2) Müşteriyle sağlam ve sürdürülebilir bir ilişki kurulmasını sağlar. Müşteri, ahlakından endişe etmediği bir kuruma ve lidere güven duyar ve hizmeti ya da ürünü satın almaya devam eder.
3) Toplumun desteği alınır. Bu da şirket içi motivasyonun artmasını sağlar.
4) Birbirine güven duyan ekipler ve sadık müşteriler kâr marjının artmasına katkıda bulunur.
General Elecktric CEO’su Jeck Welch’in şirket yönetimi kültürüne getirdiği geleneksel düşünce Kazan-Kazan üzerinedir. Bu düşünce modelinde hem şirketin hem de çalışanların kârlı olması hedeflenir. Her ne pahasına olursa olsun başarıya ulaşılmalıdır.
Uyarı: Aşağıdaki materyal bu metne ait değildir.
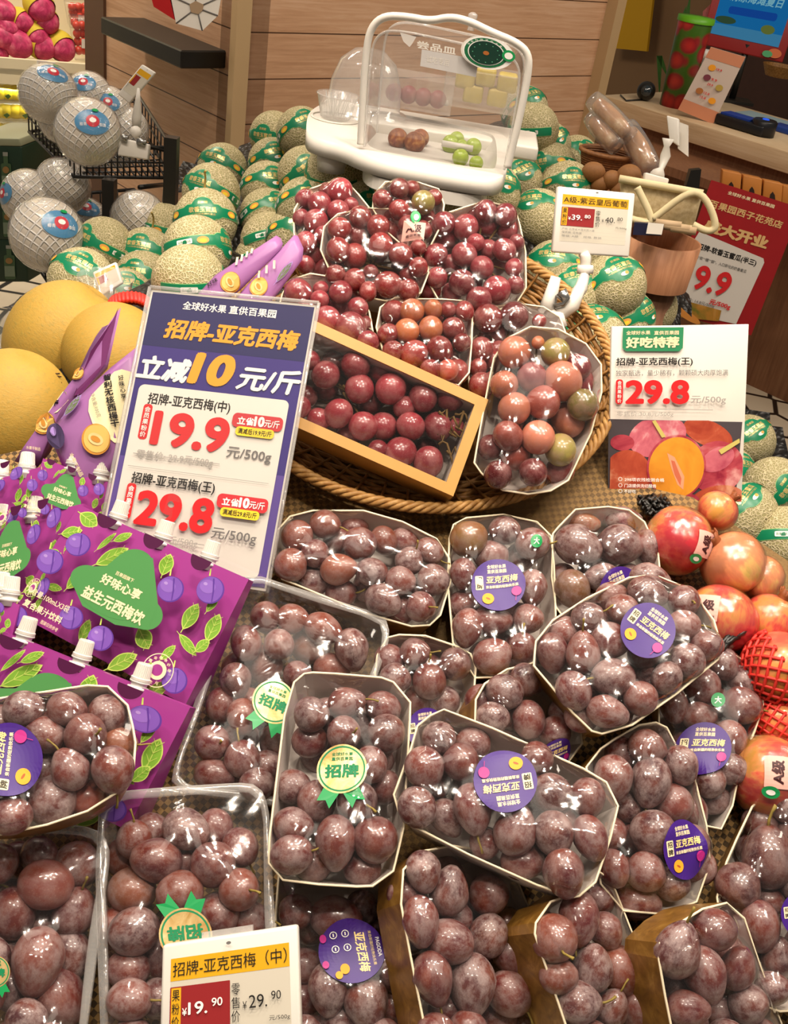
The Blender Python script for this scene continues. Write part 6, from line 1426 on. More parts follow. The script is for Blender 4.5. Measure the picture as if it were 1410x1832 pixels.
WOOD = wood_mat('plank_wood', '#b48a68', '#caa07e', '#d8b495'); WOOD_D = wood_mat('counter_wood', '#6e4a33', '#80583e', '#8c6548', vertical=True, seam=False); PALE_WOOD = wood_mat('pale_wood', '#bda27e', '#cdb592', '#d8c4a4', seam=False)
def floor_mat():
    t = NT('crazy_paving'); v = t.coord(); vo = t.n('ShaderNodeTexVoronoi', feature='DISTANCE_TO_EDGE'); vo.inputs['Scale'].default_value = 6.5; vo.inputs['Randomness'].default_value = 0.55; t.l(v, vo.inputs['Vector'])
    c = t.mix(t.ramp(vo.outputs['Distance'], [(0.045, 0.0), (0.07, 1.0)]), '#14110f', t.mix(t.noise(v, 5, 3), '#b5a78e', '#d2c6b0')); t.principled(c, 0.3, 0.5); return t.m
b = MB(); b.box((0, 3.0, -0.01), (9, 10, 0.02)); struct(b.build('floor', [floor_mat()]))
AZ = math.radians(45); UU = np.array([math.sin(AZ), math.cos(AZ), 0]); VV = np.array([-math.cos(AZ), math.sin(AZ), 0]); ZZ = np.array([0, 0, 1.0])
C0 = at(424, 150, 3.42); C0 = np.array([C0[0], C0[1], 0])
def hit(px, py, p0, nrm): return on_plane(px, py, p0, nrm)
nU = np.array([UU[1], -UU[0], 0]); nV = np.array([-VV[1], VV[0], 0])
wU = (hit(1082, 60, C0, nU) - C0) @ UU; wV = (hit(178, 80, C0, nV) - C0) @ VV
print('pillar', wU, wV)
HT = 2.7
def oriented(name, mats, base, ax, build, **kw):
    b = MB(); build(b); me = b.mesh(name, mats); o = bpy.data.objects.new(name, me); COL.objects.link(o); set_rows(o, ax, np.cross(ZZ, ax), ZZ, base, (1, 1, 1)); o['_o'] = tuple(base); return o
struct(oriented('wall_front', [WOOD], C0, UU, lambda b: b.box((wU / 2, 0.05, HT / 2), (wU, 0.1, HT))))
def lw(b): b.box((wV / 2, -0.05, HT / 2), (wV, 0.1, HT))
struct(oriented('wall_left', [WOOD], C0, VV, lw))
TRIM = flat('trim_beige', '#b89c74', 0.5, 0.3, vary=0.06, scale=8)
struct(oriented('trim_1', [TRIM], C0, UU, lambda b: b.box((0.0, -0.004, HT / 2), (0.05, 0.03, HT))))
struct(oriented('trim_2', [TRIM], C0 + UU * wU, UU, lambda b: b.box((0.0, 0.03, HT / 2), (0.05, 0.16, HT))))
E1w = C0 + VV * wV
struct(oriented('trim_3', [flat('trim_dark', '#5a4030', 0.5, 0.3)], E1w, UU, lambda b: b.box((0.0, 0.02, HT / 2), (0.02, 0.14, HT))))
# far brown wall behind the counter
bw = np.array([2.6, 6.2, 0]); struct(oriented('wall_back', [flat('wall_brown', '#8a6c4c', 0.6, 0.3, vary=0.06, scale=4)], bw - VV * 3.0, VV, lambda b: b.box((3.0, -0.05, 1.6), (6.0, 0.1, 3.2))))
# display table under everything
b = MB(); b.prism([(-.62, .5, 0), (.93, .5, 0), (.93, 2.02, 0), (.22, 2.1, 0), (.22, 2.95, 0), (-.5, 2.95, 0), (-.5, 2.2, 0), (-.62, 2.1, 0)], (0, 0, 0.40)); tag(b.build('display_table', [WOOD_D], bevel=0.004), 'low wooden display table carrying the whole fruit mound', 'table')
b = MB(); q = [p.copy() for p in bed]; lo = [np.array([p[0], p[1], 0.40]) for p in q]; qq = [p - S_N * 0.014 for p in q]
cq = np.mean(qq, 0); qq = [cq + (p - cq) * 0.985 for p in qq]; lo = [np.array([p[0], p[1], 0.40]) for p in qq]; n = len(qq)
b.add(qq + lo, [tuple(range(n)), tuple(range(n, 2 * n))[::-1]] + ring_faces(n, 0, n)); tag(b.build('display_riser', [WOOD_D]), 'sloped wooden riser under the woven mat', 'riser')

# black wall shelf with a white and red gift carton
Pl = hit(335, 60, C0, nV); zs = Pl[2]; s0 = (hit(412, 70, C0, nV) - C0) @ VV; s1 = (hit(262, 35, C0, nV) - C0) @ VV
o = oriented('wall_shelf', [BLACK], C0 + ZZ * (zs - 0.03), VV, lambda b: b.box(((s0 + s1) / 2 + 0.02, 0.07, 0.0), (abs(s1 - s0), 0.16, 0.05))); o.modifiers.new('edge', 'BEVEL').width = 0.004
tag(o, 'black floating shelf on the wood-clad wall', 'shelf')
gb = empty('gift_carton', at(330, 28, 3.2), 'white six-sided gift carton with red side on the black shelf', 'box')
p0 = at(345, 20, 3.22); nn = facing(math.radians(5), math.radians(12)); hx = [on_plane(x, y, p0, nn) for x, y in [(305, -8), (345, -30), (396, -6), (390, 28), (362, 55), (315, 42)]]
b = MB(); b.prism(hx, -nn * 0.09); b.build('carton_body', [PAPER], gb)
cq = np.mean(hx, 0); b = MB()
for p in hx: b.tube([cq + nn * 0.001, p + nn * 0.001], 0.0018, 5)
b.build('fold_line', [GREY_INK], gb); b = MB(); b.prism([cq + (p - cq) * 0.28 + nn * 0.002 for p in hx], nn * 0.0015); b.build('brown_disc', [flat('kraft', '#a58a6c', 0.6)], gb)
b = MB(); b.prism([on_plane(x, y, p0, nn) for x, y in [(266, -20), (304, -28), (303, -6), (313, 36), (275, 12)]], -nn * 0.10); b.build('red_sleeve', [flat('carton_red', '#b3161a', 0.4)], gb)

# ------------------------------------------------------------------ chilled shelf at the far left
FN = facing(math.radians(0), math.radians(24)); CLEAR_THIN = see_film('clamshell_plastic', 0.1, base=0.02, bump=0.1, bscale=10, milky=0.03); FC = at(80, 150, 4.55)
FX = np.array([-FN[1], FN[0], 0.0]); FX = FX if FX[0] > 0 else -FX
def fpt(x, y, out=0.0): return on_plane(x, y, FC + FN * out, FN)
LITW = flat('shelf_cream', '#ece2c0', 0.5, 0.3, vary=0.03)
b = MB(); cc0 = fpt(60, 150, -0.30); b.box((cc0[0], cc0[1], 1.1), (1.5, 0.02, 2.2), np.stack([FX, FN, ZZ])); struct(b.build('wall_far_left', [LITW]))
ch = empty('chilled_shelf', (FC[0], FC[1], 0), 'cream chilled display shelves at the far left', 'shelf unit')
for k, (y, hpx) in enumerate([(130, 38), (288, 26)]):
    p = fpt(60, y, 0.03); hm = hpx * 4.55 / FPX
    b = MB(); b.box(p - FN * 0.16 + ZZ * 0.0, (1.4, 0.34, 0.02), np.stack([FX, FN, ZZ])); b.box(p, (1.4, 0.02, hm), np.stack([FX, FN, ZZ])); b.build('shelf_board', [LITW], ch)
b = MB(); p = fpt(60, 340, -0.05); b.box((p[0], p[1], p[2] - 0.05), (1.4, 0.35, 0.18), np.stack([FX, FN, ZZ])); b.build('kick_panel', [flat('grey_panel', '#6f6a64', 0.5)], ch)
pq = px_quad([(66, 108), (99, 112), (98, 127), (65, 123)], fpt(80, 118, 0.045), FN); r2 = empty('price_tag', pq.pt(.5, 1), 'small price tag on the far chilled shelf rail', 'price tag', 'electronic price tags')
slab(pq, 0.008).build('case', [WHITE], r2); P = Print(); P.rect(.08, .12, .92, .9, ESL_GREY).rect(.1, .2, .42, .7, ESL_RED); P.mb(lambda u, v, h: pq.pt(u, v, h), .001).build('screen', P.mats, r2, fix=False)
area('shelf_fill_light', fpt(40, 152, 0.0) + ZZ * -0.02, fpt(40, 330, 0.12), 5.0, 1.2, 0.03, (1.0, 0.95, 0.82))  # unseen strip lamp, added to brighten the boxes under the board
DRAG = fruit_print_mat('dragon_fruit', '#8f1f44', '#c23a68', '#e0788f', 4); YFOAM = flat('yellow_foam', '#cdb637', 0.6, 0.3, vary=0.12, scale=60, bump=0.6)
_b = MB(); _b.ball((0, 0, 0), (0.36, 0.36, 0.5), 20, 14); DR_ME = _b.mesh('dragon_fruit', [DRAG])
_b = MB(); nu = 20
_b.add([(0.385 * math.sin(th) * math.cos(2 * math.pi * j / nu), 0.385 * math.sin(th) * math.sin(2 * math.pi * j / nu), 0.52 * math.cos(th)) for th in np.linspace(1.25, 3.1, 9) for j in range(nu)], [f for i in range(8) for f in ring_faces(nu, i * nu, (i + 1) * nu)], 0, True); FOAM_ME = _b.mesh('foam_sleeve', [YFOAM])
lst = [(5, 20, 50, 0), (70, 10, 62, 1), (36, 38, 52, 1), (80, 35, 55, 1), (5, 65, 55, 0), (28, 75, 64, 0), (66, 62, 50, 1), (72, 80, 58, 1), (108, 82, 58, 1), (-4, 92, 40, 0), (12, 48, 44, 0)]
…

Ahlaklı liderlikte ise durum farklıdır. Kazan-Kazan-Kazan mantığı geçerlidir. Kişi ve kurumların yanında toplum da kazanır. Her ne pahasına olursa olsun kazanma düşüncesi yerine uzun vadede sürdürülebilir ve güvenilir ilişkiler kurma söz konusudur.
Gerçek başarıya açılan kapı ahlaklı olmaktan geçer. Tıpkı bir damla suyla ateşi söndürmeye koşan karıncanın yaptığı gibi ahlakın yanında saf tutma zamanıdır.